Folf (Frisbee Golf)

olfing in Missoula

Missoula is host to a large population of folfers (disc-golfers) that actively drag themselves out at the crack of noon to hit those courses. This is not to say that the local folfers are lazy. Far from it in fact. They just enjoy the finer things in life, such as sleeping in and taking their time. If you're a beginner, then you are also in a good place to be learning. Here in Missoula the folfers are friendly and helpful; often letting you play through their slower moving and larger groups. For additional information on folfing in Missoula or around the Rockies, visit the Northern Rockies Disc Golf Association's website, or the Garden City Flyers website.

The courses

Blue Mountain

The hiker's course. This area spreads across a large expanse on the face of Blue Mountain located just south of Missoula. The first half of the course is mostly open with occasional tree obstacles that can block the view of the basket, followed by the second half of the course which dives down into the wooded ravines of Blue Mountain. The second half can require a skilled hand at tree-dodging; though the fairways themselves are fairly clear if you can keep from playing in the rough. Overall, a "big-arm" course that requires plenty of long shots.

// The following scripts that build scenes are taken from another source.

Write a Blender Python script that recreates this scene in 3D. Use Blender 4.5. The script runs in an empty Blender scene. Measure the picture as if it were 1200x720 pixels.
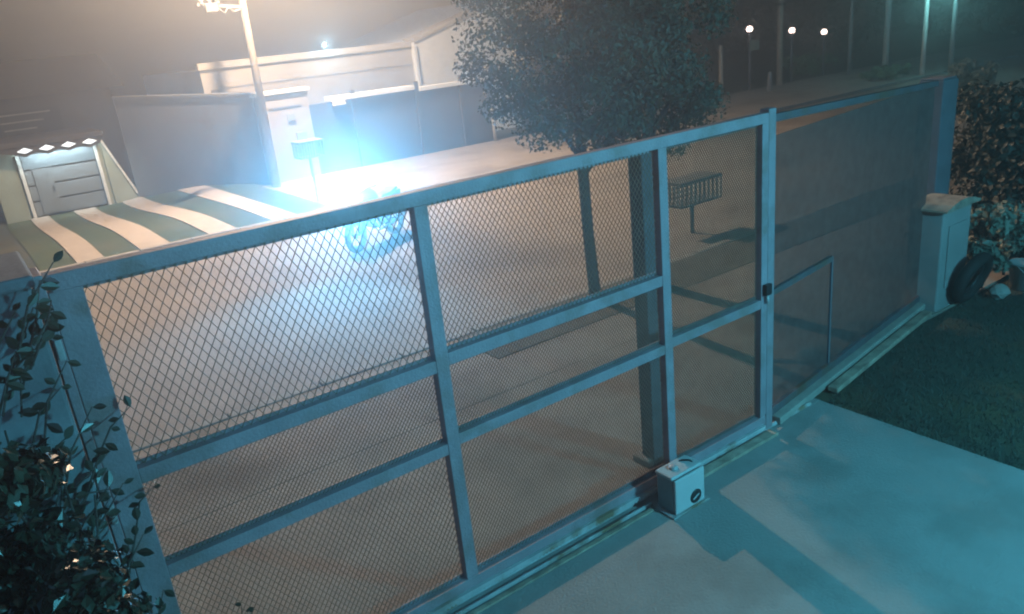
import bpy, bmesh, math, random
from mathutils import Vector, Matrix
R = math.radians
random.seed(11)
sc = bpy.context.scene
col = sc.collection

# ------------------------------------------------------------------ camera
cam_d = bpy.data.cameras.new("camera")
cam = bpy.data.objects.new("camera", cam_d); col.objects.link(cam)
yaw, pitch, roll = .596, .341, -.106
fw = Vector((math.sin(yaw)*math.cos(pitch), math.cos(yaw)*math.cos(pitch), -math.sin(pitch)))
rt = Vector((math.cos(yaw), -math.sin(yaw), 0)); up = rt.cross(fw)
r2 = math.cos(roll)*rt + math.sin(roll)*up; u2 = -math.sin(roll)*rt + math.cos(roll)*up
m = Matrix((r2, u2, -fw)).transposed().to_4x4(); m.translation = (3.434, -3.666, 3.396)
cam.matrix_world = m
cam_d.sensor_width = 36; cam_d.lens = 36*912.956/1200
cam_d.clip_start = .05; cam_d.clip_end = 1000
sc.camera = cam

# ------------------------------------------------------------------ sky, blue fill, exposure
w = bpy.data.worlds.new("World"); sc.world = w; w.use_nodes = True
nt = w.node_tree; nt.nodes.clear()
sky = nt.nodes.new("ShaderNodeTexSky"); sky.sky_type = 'NISHITA'; sky.sun_disc = False
sky.sun_elevation = R(14); sky.sun_rotation = R(200); sky.altitude = 0; sky.dust_density = .3; sky.ozone_density = 4
bg = nt.nodes.new("ShaderNodeBackground"); bg.inputs[1].default_value = .007
ow = nt.nodes.new("ShaderNodeOutputWorld")
nt.links.new(sky.outputs[0], bg.inputs[0]); nt.links.new(bg.outputs[0], ow.inputs[0])
ml = bpy.data.lights.new("blue_fill", 'SUN'); ml.energy = .5; ml.angle = R(12); ml.color = (.22, .6, 1)  # no moon in view; blue fill added to lift the dark areas
blue_fill = bpy.data.objects.new("blue_fill", ml); col.objects.link(blue_fill)
blue_fill.rotation_euler = (R(62), 0, R(-35))
sc.view_settings.view_transform = 'Standard'; sc.view_settings.look = 'None'
sc.view_settings.gamma = 1; sc.view_settings.use_curve_mapping = False; sc.view_settings.exposure = 0
sc.cycles.use_denoising = True
sc.cycles.volume_bounces = 0; sc.cycles.max_bounces = 4; sc.cycles.diffuse_bounces = 2; sc.cycles.glossy_bounces = 2; sc.cycles.transparent_max_bounces = 4
sc.cycles.sample_clamp_indirect = 4
sc.cycles.filter_width = 2.0

# ------------------------------------------------------------------ materials
def mat(name, c1, c2=None, scale=3., rough=.75, metal=0., bump=0., bscale=None, detail=6, c3=None, scale3=.4, spec=.4):
    M = bpy.data.materials.new(name); M.use_nodes = True
    n = M.node_tree.nodes; l = M.node_tree.links; b = n["Principled BSDF"]
    b.inputs["Roughness"].default_value = rough; b.inputs["Metallic"].default_value = metal
    b.inputs["Specular IOR Level"].default_value = spec
    tc = n.new("ShaderNodeTexCoord")
    if c2 is None: c2 = tuple(v*.75 for v in c1)
    no = n.new("ShaderNodeTexNoise"); no.inputs["Scale"].default_value = scale; no.inputs["Detail"].default_value = detail
    no.inputs["Roughness"].default_value = .65
    l.new(tc.outputs["Object"], no.inputs["Vector"])
    cr = n.new("ShaderNodeValToRGB"); cr.color_ramp.elements[0].position = .33; cr.color_ramp.elements[1].position = .67
    cr.color_ramp.elements[0].color = (*c2, 1); cr.color_ramp.elements[1].color = (*c1, 1)
    l.new(no.outputs[0], cr.inputs[0]); out = cr.outputs[0]
    if c3 is not None:
        n3 = n.new("ShaderNodeTexNoise"); n3.inputs["Scale"].default_value = scale3; n3.inputs["Detail"].default_value = 7
        n3.inputs["Roughness"].default_value = .6
        l.new(tc.outputs["Object"], n3.inputs["Vector"])
        r3 = n.new("ShaderNodeValToRGB"); r3.color_ramp.elements[0].position = .5; r3.color_ramp.elements[1].position = .64
        l.new(n3.outputs[0], r3.inputs[0])
        mx = n.new("ShaderNodeMix"); mx.data_type = 'RGBA'
        l.new(r3.outputs[0], mx.inputs[0]); l.new(out, mx.inputs[6]); mx.inputs[7].default_value = (*c3, 1); out = mx.outputs[2]
    l.new(out, b.inputs["Base Color"])
    if bump:
        nb = n.new("ShaderNodeTexNoise"); nb.inputs["Scale"].default_value = bscale or scale*6; nb.inputs["Detail"].default_value = 8
        l.new(tc.outputs["Object"], nb.inputs["Vector"])
        bp = n.new("ShaderNodeBump"); bp.inputs["Strength"].default_value = bump; bp.inputs["Distance"].default_value = .02
        l.new(nb.outputs[0], bp.inputs["Height"]); l.new(bp.outputs[0], b.inputs["Normal"])
    return M
def emit(name, c, s):
    M = bpy.data.materials.new(name); M.use_nodes = True; n = M.node_tree.nodes
    b = n["Principled BSDF"]; b.inputs["Base Color"].default_value = (*c, 1)
    M.cycles.emission_sampling = 'NONE'
    b.inputs["Emission Color"].default_value = (*c, 1); b.inputs["Emission Strength"].default_value = s
    return M
def leafmat(name, c1, c2, rough=.5):
    M = mat(name, c1, c2, scale=2.2, rough=rough, spec=.5)
    b = M.node_tree.nodes["Principled BSDF"]
    b.inputs["Transmission Weight"].default_value = 0
    return M
MT = dict(
 steel=mat("painted gate steel", (.33,.285,.325), (.25,.215,.245), 4, .55, .05, .25, 60, c3=(.22,.18,.18), scale3=3.2),
 dimsteel=mat("dimmed fence steel", (.13,.12,.14), (.09,.08,.09), 4, .6, .05, .25, 60, c3=(.12,.08,.06), scale3=3.),  # darkened to stand in for weak light on the fence; rust spots besides
 mesh=mat("expanded metal wire", (.24,.19,.15), (.15,.12,.095), 8, .7, .2),
 fencemesh=mat("fence wire", (.20,.19,.19), (.13,.12,.12), 8, .7, .1),
 rack=mat("galvanised rack", (.52,.54,.56), (.36,.38,.4), 9, .5, .15, .2, 40, c3=(.25,.17,.11), scale3=3),
 motor=mat("motor cover plastic", (.50,.54,.56), (.44,.48,.5), 4, .45),
 motorside=mat("motor grey plastic", (.26,.28,.3), (.22,.24,.26), 4, .5),
 dark=mat("dark plastic", (.025,.028,.03), (.015,.017,.02), 5, .4),
 yard=mat("yard concrete", (.32,.33,.33), (.26,.27,.27), 1.6, .85, 0, .35, 45, c3=(.235,.24,.235), scale3=1.3),
 yardband=mat("track concrete", (.30,.31,.31), (.22,.23,.23), 4, .85, 0, .4, 40),
 rust=mat("rusty edging", (.48,.40,.32), (.2,.15,.12), 7, .8, 0, .3),
 grass=mat("lawn", (.065,.078,.06), (.042,.052,.04), 3, .95, 0, .6, 60, c3=(.09,.08,.045), scale3=.6),
 frontgrass=mat("front lawn", (.062,.092,.042), (.04,.06,.028), 3, .95, 0, .6, 60, c3=(.085,.095,.05), scale3=.5),
 blade=leafmat("grass blades", (.055,.062,.055), (.036,.043,.038), .7),
 road=mat("worn road", (.35,.305,.265), (.275,.238,.205), 1.1, .9, 0, .35, 30, c3=(.20,.172,.147), scale3=.22),
 walk=mat("pavement concrete", (.35,.31,.27), (.265,.232,.2), 1.8, .9, 0, .35, 35, c3=(.19,.16,.13), scale3=.5),
 verge=mat("verge soil", (.16,.135,.105), (.11,.095,.072), 4, .95, 0, .6, 30),
 kerb=mat("kerb concrete", (.36,.34,.31), (.25,.23,.21), 4, .9, 0, .3),
 strip=mat("drive strips", (.46,.41,.35), (.36,.31,.26), 3, .9, 0, .3, 30),
 whitewall=mat("white render", (.40,.37,.325), (.345,.315,.275), .8, .9, 0, .2, 25, c3=(.3,.27,.23), scale3=.5),
 greywall=mat("grey render", (.085,.088,.10), (.065,.068,.08), .7, .9, 0, .25, 20, c3=(.055,.058,.068), scale3=.4),
 oldwall=mat("weathered render", (.21,.2,.195), (.15,.145,.14), .5, .9, 0, .25, 20, c3=(.115,.115,.12), scale3=.35),
 garagewall=mat("green render", (.33,.38,.31), (.27,.31,.25), 2, .9, 0, .2),
 white=mat("white paint", (.75,.75,.72), (.65,.65,.62), 4, .6),
 door=mat("garage door steel", (.20,.23,.25), (.16,.185,.2), 3, .5, .1),
 roof=mat("dark roof", (.06,.05,.05), (.04,.035,.035), 4, .9, 0, .4),
 darkhouse=mat("dark house render", (.10,.095,.09), (.07,.065,.06), 1, .9),
 bark=mat("bark", (.10,.09,.08), (.05,.045,.04), 9, .95, 0, .9, 30),
 leaf=leafmat("tree leaves", (.11,.125,.09), (.07,.088,.06), .6),
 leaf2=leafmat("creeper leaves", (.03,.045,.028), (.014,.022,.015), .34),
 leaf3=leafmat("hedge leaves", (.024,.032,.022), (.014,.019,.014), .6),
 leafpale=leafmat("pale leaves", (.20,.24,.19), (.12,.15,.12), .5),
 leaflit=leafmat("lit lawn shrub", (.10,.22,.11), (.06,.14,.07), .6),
 pillar=mat("painted pillar", (.25,.28,.31), (.19,.21,.24), 1.5, .85, 0, .3, 25, c3=(.14,.15,.17), scale3=1.1),
 paleblock=mat("pale cabinet", (.33,.34,.34), (.26,.27,.27), 2, .8, 0, .2, 25, c3=(.2,.21,.21), scale3=1.),
 pole=mat("pale pole paint", (.48,.43,.35), (.36,.32,.26), 3, .8),
 polegrey=mat("grey pole", (.32,.33,.34), (.22,.23,.24), 3, .8),
 darkpost=mat("dark post", (.15,.16,.19), (.10,.11,.13), 3, .8),
 wood=mat("wood plank", (.18,.15,.12), (.11,.09,.07), 6, .85),
 tyre=mat("tyre rubber", (.02,.02,.02), (.012,.012,.012), 8, .8),
 chrome=mat("worn chrome", (.6,.6,.6), (.45,.45,.45), 6, .25, .9),
 bike=mat("bike paint", (.03,.033,.04), (.02,.022,.028), 4, .3),
 cloth=mat("dark cloth", (.05,.055,.07), (.03,.033,.045), 6, .9),
 helmet=mat("helmet shell", (.10,.11,.13), (.07,.08,.1), 3, .3),
 glove=mat("glove", (.03,.03,.03), (.02,.02,.02), 6, .8),
 basket=mat("basket metal", (.26,.25,.26), (.19,.18,.19), 5, .6, .4),
 stone=mat("pale stone", (.45,.44,.42), (.3,.3,.28), 6, .9, 0, .5),
 brick=mat("low red wall", (.24,.13,.10), (.16,.09,.07), 4, .9, 0, .3),
)

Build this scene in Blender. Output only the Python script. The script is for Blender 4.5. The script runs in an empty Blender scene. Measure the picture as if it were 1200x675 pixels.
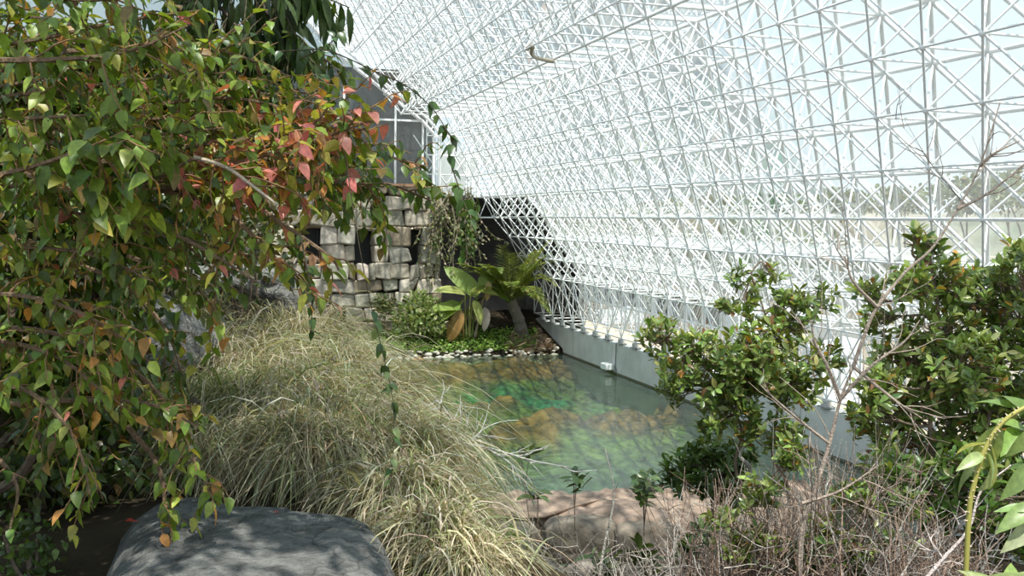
import bpy, math, random
import numpy as np
from mathutils import Matrix, Vector, noise as mnoise
random.seed(7); rng = np.random.default_rng(7)
C = bpy.context.scene.collection
SC = bpy.context.scene
PI = math.pi
A = 1.5                                   # strut length of the octet truss (m)
CAM = np.array([0., 0., 6.75])            # eye, 6.75 m above the water

# ------------------------------------------------------------------ camera
F = 1161.07
yaw, pit, rol = 0.300714, 0.069131, 0.013331
_cy, _sy, _cp, _sp, _cr, _sr = math.cos(yaw), math.sin(yaw), math.cos(pit), math.sin(pit), math.cos(rol), math.sin(rol)
FW = np.array([_sy*_cp, _cy*_cp, -_sp]); _rt = np.array([_cy, -_sy, 0.]); _up = np.cross(_rt, FW)
RT = _cr*_rt + _sr*_up; UP = -_sr*_rt + _cr*_up
cam = bpy.data.cameras.new('camera'); co = bpy.data.objects.new('camera', cam); C.objects.link(co)
cam.sensor_width = 36; cam.lens = F/1200*36; cam.clip_start = .05; cam.clip_end = 2000
M4 = Matrix(((RT[0], UP[0], -FW[0], CAM[0]), (RT[1], UP[1], -FW[1], CAM[1]), (RT[2], UP[2], -FW[2], CAM[2]), (0, 0, 0, 1)))
co.matrix_world = M4; SC.camera = co

def ray(x, y): return FW + RT*(x-600)/F - UP*(y-337.5)/F
def at(x, y, d): return CAM + ray(x, y)*d                     # d = distance along the view axis
def atY(x, y, Y): r = ray(x, y); return CAM + r*(Y/r[1])
def atX(x, y, X): r = ray(x, y); return CAM + r*(X/r[0])
def atZ(x, y, z): r = ray(x, y); return CAM + r*((z-CAM[2])/r[2])
def project(P):
    q = np.atleast_2d(P) - CAM; w = q@FW
    return 600+F*(q@RT)/w, 337.5-F*(q@UP)/w, w

# ------------------------------------------------------------------ tagging
def empty(name, loc, label, cat, group=None, kind=None):
    o = bpy.data.objects.new(name, None); C.objects.link(o); o.location = [float(v) for v in loc]
    o.empty_display_size = .1
    return tag(o, label, cat, group, kind)
def tag(o, label=None, cat=None, group=None, kind=None):
    if label: o['label'] = label
    if cat: o['category'] = cat
    if group: o['group'] = group
    if kind: o['kind'] = kind
    return o

# ------------------------------------------------------------------ mesh collector
class MB:
    def __init__(s): s.v = []; s.f = []; s.t = []; s.n = 0
    def add(s, v, f, tint=(1, 1, 1)):
        v = np.asarray(v, float).reshape(-1, 3)
        f = np.asarray(f, np.int64)
        s.v.append(v); s.f.append(f + s.n)
        t = np.asarray(tint, float)
        if t.ndim == 1: t = np.tile(t, (len(v), 1))
        s.t.append(t); s.n += len(v)
    def build(s, name, mat, parent=None, smooth=False, loc=None):
        v = np.concatenate(s.v); t = np.concatenate(s.t)
        if parent is not None: off = np.array(parent['_o']) if '_o' in parent else np.array(parent.matrix_world.translation if parent.parent is None else parent.location)
        else: off = np.zeros(3)
        if parent is not None and parent.parent is None: off = np.array(parent.location)
        if loc is not None: off = np.array(loc)
        me = bpy.data.meshes.new(name)
        v = v - off
        nl = sum(f.size for f in s.f); nf = sum(len(f) for f in s.f)
        me.vertices.add(len(v)); me.vertices.foreach_set('co', v.astype(np.float32).ravel())
        me.loops.add(nl); me.polygons.add(nf)
        me.loops.foreach_set('vertex_index', np.concatenate([f.ravel() for f in s.f]).astype(np.int32))
        sz = np.concatenate([np.full(len(f), f.shape[1]) for f in s.f])
        st = np.concatenate([[0], np.cumsum(sz)[:-1]])
        me.polygons.foreach_set('loop_start', st.astype(np.int32))
        me.update(calc_edges=True); me.validate()
        at_ = me.color_attributes.new('tint', 'FLOAT_COLOR', 'POINT')
        at_.data.foreach_set('color', np.concatenate([t, np.ones((len(t), 1))], 1).astype(np.float32).ravel())
        me.polygons.foreach_set('use_smooth', np.full(len(me.polygons), bool(smooth)))
        me.materials.append(mat)
        o = bpy.data.objects.new(name, me); C.objects.link(o)
        if parent is not None: o.parent = parent
        elif loc is not None: o.location = [float(q) for q in loc]
        return o

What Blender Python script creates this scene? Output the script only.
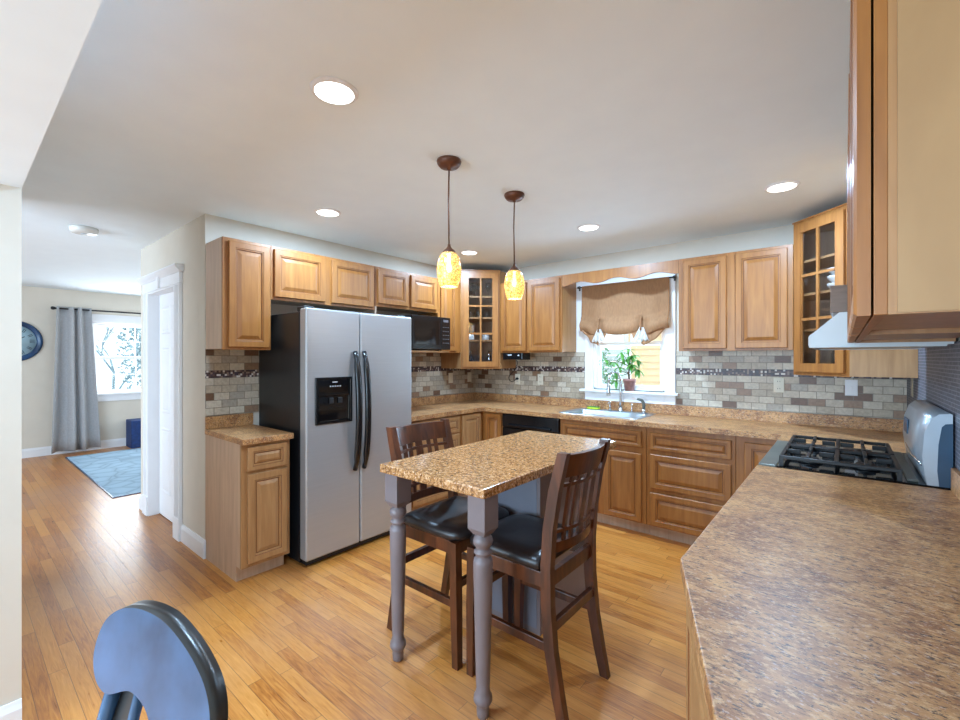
import bpy, bmesh, math, random
from mathutils import Vector, Matrix
random.seed(7)
PI = math.pi
for o in list(bpy.data.objects): bpy.data.objects.remove(o)
SC = bpy.context.scene
COL = SC.collection

# ------------------------------------------------------------------ camera
cd = bpy.data.cameras.new('camera'); cam = bpy.data.objects.new('camera', cd); COL.objects.link(cam)
cam.location = (3.487, -4.124, 1.415)
cam.rotation_euler = (PI/2, 0, math.radians(39.63))
cd.sensor_width = 36; cd.lens = 440*36/960; cd.shift_y = -1.7/960; cd.clip_start = 0.02
SC.camera = cam

# ------------------------------------------------------------------ world and light
w = bpy.data.worlds.new('world'); SC.world = w; w.use_nodes = True
bg = w.node_tree.nodes['Background']; bg.inputs[0].default_value = (0.82, 0.94, 1.0, 1); bg.inputs[1].default_value = 1.7
SC.view_settings.view_transform = 'Standard'; SC.view_settings.look = 'None'
SC.view_settings.exposure = 0.42; SC.view_settings.gamma = 1.0; SC.view_settings.use_curve_mapping = False

def area(name, loc, rot, sx, sy, power, color=(1,1,1), shape='RECTANGLE', spread=None):
    l = bpy.data.lights.new(name, 'AREA'); l.shape = shape; l.size = sx
    if shape in ('RECTANGLE', 'ELLIPSE'): l.size_y = sy
    l.energy = power; l.color = color
    if spread: l.spread = spread
    o = bpy.data.objects.new(name, l); o.location = loc; o.rotation_euler = rot; COL.objects.link(o); return o
# daylight coming in through the windows, plus unseen lamps with no known window
area('daylight_dining_window', (1.6, -7.36, 1.30), (PI/2+.32, 0, 0), 3.1, 1.5, 128, (0.63, 0.945, 1.27))
area('hall_fill_lamp', (-1.4, -7.36, 1.35), (PI/2+.25, 0, 0), 2.3, 1.5, 62, (0.74, 0.93, 1.15))  # added unseen lamp that brightens the hall wall
area('daylight_kitchen_window', (1.86, 0.95, 0.95), (-PI/2-.40, 0, 0), 1.5, 1.3, 125, (0.66, 0.94, 1.26))
area('daylight_living_window', (-5.64, -1.9, 1.4), (0, -PI/2-.15, 0), 1.1, 1.6, 60, (0.88, 0.95, 1.02))
area('living_side_lamp', (-3.6, -0.2, 1.4), (-PI/2-.25, 0, 0), 1.6, 1.4, 14, (0.88, 0.95, 1.02))  # unseen lamp before the solid side wall, no window opening there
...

  • Targets: 18 Mach V & DisCatcher Pro
  • Range: 3 under 200'  |  8 under 400'  |  7 over 400'
  • Course Map (pdf)

Pattee Canyon

A technical course set in the Pattee Canyon recreation area that will find the player in amongst the trees after the first few holes. Often over-crowded after the 5:00pm work hour has been reached, this course is likely the most popular course in the valley and around Missoula with a waiting line gathering at the first hole. This crowd, however, is no reason to skip this course as it provides a great challenge for folf players of all skill levels.

  • Targets: 18 Posts
  • Range: 8 under 200'  |  7 under 400'  |  3 over 400'
  • Course Map (pdf)

Snow Bowl

Take the lift ride to the top! Seriously, you get a view before you start playing, and during the course of play you are awarded plenty of views of the Missoula Valley when teeing down the 1,100+ ft. hole that plays down a ski run. The added bonus of this course is that it boasts a restaurant and bar at the base of the lift near the parking lot.

  • Targets: 18 Baskets
  • Range: 6 under 200'  |  10 under 400'  |  2 over 400'

Lolo Hot Springs

This is Western Montana's newest Folf Course; starting directly behind the bar & restaurant you can play a full 18 holes. Currently the course has posts but will be changing out to baskets during the summer of 2013. Opening when the snow clears in spring and closing the beginning of November. After a day playing, relax in the hot springs and enjoy a full bar and restaurant on site. More information to come.

French Town

A public folf course out in French Town (less than 20 miles west of Missoula) that is quiet, uncrowded, and dog friendly (in fact, all courses are).

To get there:

  1. Hop on I90 heading west out of Missoula toward French Town.
  2. Take exit 89 and turn right at the top of the exit ramp followed by an immediate left (heading west now) onto Frenchtown Frontage Road.
  3. Drive about 1 mile and turn right onto Roman Creek Road. (If you've reached Frenchtown Pond State Park, then you've gone too far!)
  4. Drive about 1 mile up Roman Creek Road, and as the road begins to hang a left you'll want to stay right onto a small dirt road that begins to head up into the hills. (This is still Roman Creek Road, the paved road you just left is now Sorrel Springs Lane)
  5. Follow this road up another mile or so past the houses and you'll eventually see a small parking area on your left. Park here and the first hole should be in sight. (The opening drive shoots across the road you were just on and heads up hill to the rest of the course).

UM Campus

There are probably more courses on the UM campus than there are holes in a regular course. Players are often unpopular with the student and faculty crowd during the busier school year (though choosing your playing time wisely helps reduce the impact), and often the varying courses are only populated during the quiet summer months. Folfers are encouraged to create their own course by choosing reasonable targets that don't break or scratch; a true free-form folfer's dream course with both "big-arm" shots capable of being created and technical shots around every corner.